# Instruction
Retype the records below exactly as they appear.

──────────────────────────────

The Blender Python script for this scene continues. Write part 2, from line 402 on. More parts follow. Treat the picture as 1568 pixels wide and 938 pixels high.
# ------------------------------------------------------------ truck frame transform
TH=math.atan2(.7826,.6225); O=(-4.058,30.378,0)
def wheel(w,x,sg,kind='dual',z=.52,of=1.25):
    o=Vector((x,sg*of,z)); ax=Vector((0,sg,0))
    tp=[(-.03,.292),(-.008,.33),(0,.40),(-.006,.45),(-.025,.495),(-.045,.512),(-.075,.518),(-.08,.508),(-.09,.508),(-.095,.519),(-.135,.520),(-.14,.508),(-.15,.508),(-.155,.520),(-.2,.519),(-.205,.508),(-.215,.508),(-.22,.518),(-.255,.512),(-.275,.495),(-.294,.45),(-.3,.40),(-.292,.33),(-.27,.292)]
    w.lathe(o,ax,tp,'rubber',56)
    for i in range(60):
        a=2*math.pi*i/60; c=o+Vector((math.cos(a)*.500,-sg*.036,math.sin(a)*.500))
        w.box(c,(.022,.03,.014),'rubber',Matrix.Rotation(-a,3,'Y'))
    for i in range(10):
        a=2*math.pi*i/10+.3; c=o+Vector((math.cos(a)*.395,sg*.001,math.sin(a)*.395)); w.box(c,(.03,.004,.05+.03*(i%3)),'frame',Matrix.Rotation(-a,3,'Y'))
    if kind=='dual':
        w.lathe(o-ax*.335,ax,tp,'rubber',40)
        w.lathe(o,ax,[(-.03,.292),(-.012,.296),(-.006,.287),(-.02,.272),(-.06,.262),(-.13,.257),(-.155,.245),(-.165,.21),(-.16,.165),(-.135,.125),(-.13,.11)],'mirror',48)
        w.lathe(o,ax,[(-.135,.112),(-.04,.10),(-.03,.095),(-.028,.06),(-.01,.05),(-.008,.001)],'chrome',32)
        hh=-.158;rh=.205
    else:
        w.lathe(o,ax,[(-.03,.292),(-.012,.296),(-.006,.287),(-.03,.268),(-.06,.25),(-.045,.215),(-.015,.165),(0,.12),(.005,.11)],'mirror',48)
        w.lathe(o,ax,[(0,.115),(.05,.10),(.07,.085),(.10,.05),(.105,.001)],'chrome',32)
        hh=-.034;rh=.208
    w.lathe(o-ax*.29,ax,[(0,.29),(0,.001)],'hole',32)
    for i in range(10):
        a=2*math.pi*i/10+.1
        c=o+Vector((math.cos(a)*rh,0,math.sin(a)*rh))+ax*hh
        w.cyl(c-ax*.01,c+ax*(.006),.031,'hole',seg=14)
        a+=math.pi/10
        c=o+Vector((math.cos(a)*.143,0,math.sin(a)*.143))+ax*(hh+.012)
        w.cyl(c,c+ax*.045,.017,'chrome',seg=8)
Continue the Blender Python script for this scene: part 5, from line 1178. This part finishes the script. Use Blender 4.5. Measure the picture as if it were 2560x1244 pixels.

──────────────────────────────

# Answer to the exercise
The Blender Python script for this scene continues. Write part 2, from line 402 on. More parts follow. Treat the picture as 1568 pixels wide and 938 pixels high.
# ------------------------------------------------------------ truck frame transform
TH=math.atan2(.7826,.6225); O=(-4.058,30.378,0)
def wheel(w,x,sg,kind='dual',z=.52,of=1.25):
    o=Vector((x,sg*of,z)); ax=Vector((0,sg,0))
    tp=[(-.03,.292),(-.008,.33),(0,.40),(-.006,.45),(-.025,.495),(-.045,.512),(-.075,.518),(-.08,.508),(-.09,.508),(-.095,.519),(-.135,.520),(-.14,.508),(-.15,.508),(-.155,.520),(-.2,.519),(-.205,.508),(-.215,.508),(-.22,.518),(-.255,.512),(-.275,.495),(-.294,.45),(-.3,.40),(-.292,.33),(-.27,.292)]
    w.lathe(o,ax,tp,'rubber',56)
    for i in range(60):
        a=2*math.pi*i/60; c=o+Vector((math.cos(a)*.500,-sg*.036,math.sin(a)*.500))
        w.box(c,(.022,.03,.014),'rubber',Matrix.Rotation(-a,3,'Y'))
    for i in range(10):
        a=2*math.pi*i/10+.3; c=o+Vector((math.cos(a)*.395,sg*.001,math.sin(a)*.395)); w.box(c,(.03,.004,.05+.03*(i%3)),'frame',Matrix.Rotation(-a,3,'Y'))
    if kind=='dual':
        w.lathe(o-ax*.335,ax,tp,'rubber',40)
        w.lathe(o,ax,[(-.03,.292),(-.012,.296),(-.006,.287),(-.02,.272),(-.06,.262),(-.13,.257),(-.155,.245),(-.165,.21),(-.16,.165),(-.135,.125),(-.13,.11)],'mirror',48)
        w.lathe(o,ax,[(-.135,.112),(-.04,.10),(-.03,.095),(-.028,.06),(-.01,.05),(-.008,.001)],'chrome',32)
        hh=-.158;rh=.205
    else:
        w.lathe(o,ax,[(-.03,.292),(-.012,.296),(-.006,.287),(-.03,.268),(-.06,.25),(-.045,.215),(-.015,.165),(0,.12),(.005,.11)],'mirror',48)
        w.lathe(o,ax,[(0,.115),(.05,.10),(.07,.085),(.10,.05),(.105,.001)],'chrome',32)
        hh=-.034;rh=.208
    w.lathe(o-ax*.29,ax,[(0,.29),(0,.001)],'hole',32)
    for i in range(10):
        a=2*math.pi*i/10+.1
        c=o+Vector((math.cos(a)*rh,0,math.sin(a)*rh))+ax*hh
        w.cyl(c-ax*.01,c+ax*(.006),.031,'hole',seg=14)
        a+=math.pi/10
        c=o+Vector((math.cos(a)*.143,0,math.sin(a)*.143))+ax*(hh+.012)
        w.cyl(c,c+ax*.045,.017,'chrome',seg=8)
Continue the Blender Python script for this scene: part 5, from line 1178. This part finishes the script. Use Blender 4.5. Measure the picture as if it were 2560x1244 pixels.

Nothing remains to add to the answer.